Die „Zeitung“ steht entschieden unter dem Motto „Urlaub“ und „Reisen“. Man darf annehmen: Die Spaßgesellschaft ist ein zentraler Wert. Zu dieser Einschätzung passt auch, dass einige Abiturienten für diese „Zeitung“ ausgiebig Ehinger Gasthäuser und Kneipen getestet haben und das Ergebnis veröffentlichen.
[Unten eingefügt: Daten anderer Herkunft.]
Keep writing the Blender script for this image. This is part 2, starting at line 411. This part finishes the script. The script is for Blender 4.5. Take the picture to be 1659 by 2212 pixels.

Was gesagt werden darf- was nicht gesagt werden darf

Wie in diesen „Zeitungen“ so üblich, stellen sich die Abiturienten mit Bild und Eigenheiten („Lastern“) vor. Man erkennt, was heute gesellschaftlich zugelassene Laster sind. Was nach wie vor nicht zugelassene Laster sind, wird nicht einmal im Allgemeinen genannt; der gesamte Sexualbereich fällt raus. Die jungen Leute haben kein Problem damit, sich selbst gehäuften Alkohol, Zigaretten- und Süßigkeiten Konsum zu bescheinigen. Von anderen Teilen unserer Psyche und unseres Körpers reden die aufgeklärten jungen Leute so wenig wie wir Älteren. Hier ist von der angeblich den „68ern“ zu verdankenden Liberalisierung der deutschen Öffentlichkeit (hörte und las man so) null zu merken.

Die netteste Lehrerin

Jahrelang wurden die Schüler geprüft und benotet. Nun drehen sie den Spieß gewissermaßen um, stellen ihre Lehrer auf den Prüfstand und vergeben Sympathie- (und Antipathie-)Noten. Wie schon in früheren Jahren schneidet Mathe- und Physik-Lehrerin Brigitte Schmid, Munderkingen, wieder hervorragend ab, sie kriegt die klar beste „Abi-Note“.

Genaue Lektüre

Vf liest zwar langsam, aber oft genau: Schulleiter Knöbl zitiert auf Seite 8 einen klugen Mann mit dem angeblichen Namen „Hakuin“ – der hätte wohl Alkuin heißen müssen.